QUOTE (knackers @ Dec 3 2005, 07:27 PM)
QUOTE (clintb @ Dec 3 2005, 07:37 PM)
Question: Why do you need a 44.1KHz sampling rate for voice/speech?
Short answer: a somewhat knowledgable friend told me that the standard for audiobooks is 44.1 kHz and 64 kbps, and I wanted to fit with that.
Theres a standard for encoding audio books? Why?
QUOTE
I am not expert in audio encoding, but in addition to meeting the convention, my thinking is:
1. The kbps determines the file size.
2. I need smallish file size, hence 64 kbps.
3. Why not encode using the existing 44.1 if that will give even a tiny improvement?

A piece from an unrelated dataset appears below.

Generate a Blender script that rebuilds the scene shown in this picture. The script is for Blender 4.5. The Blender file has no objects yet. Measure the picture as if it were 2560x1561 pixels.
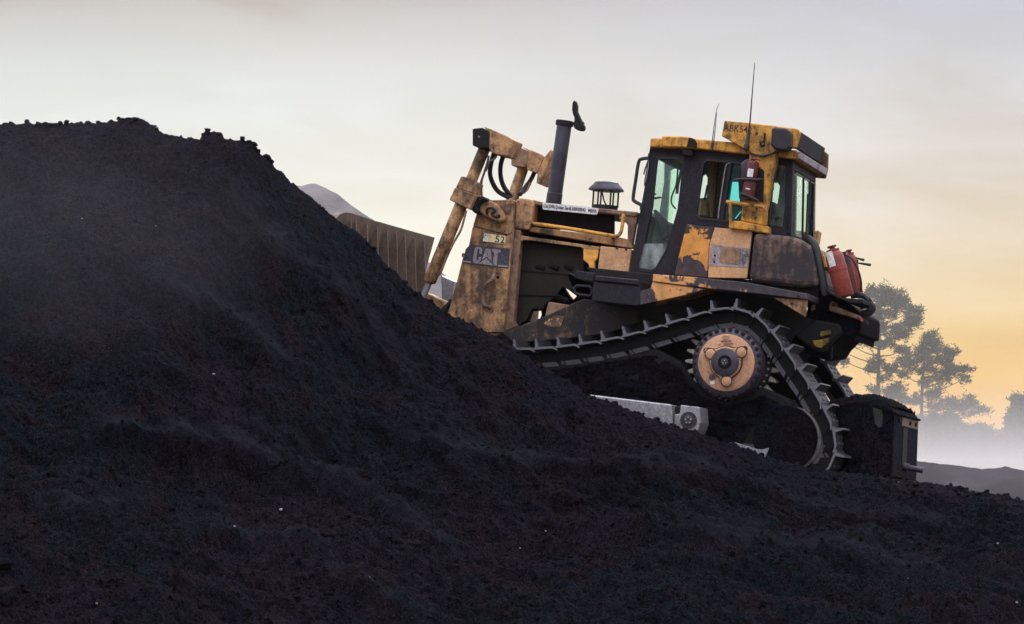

4. I have read that sampling is best at multiples of 11, so 24 kHz irked me.
Please enlighten me if I am mistaken! Thanks.
Regarding 3, you're assuming that a higher sampleing rate is better. Thats only true if you have bitrate to encode it properly, and something in those higher frequency worth encoding. Spoken words are generally < 5KHz. Using a 44.1KHz is tremendously higher then required. Worse, it will waste your limited bitrate.
Regarding 4, theres no reason to worry about that. However, given that 24KHz is probably higher then you need, 22 or 11Khz might be a better choice. Although I'm not sure how well Lame will work at those sampleing rates because I've never tried it. Might be worth doing a search here for more info.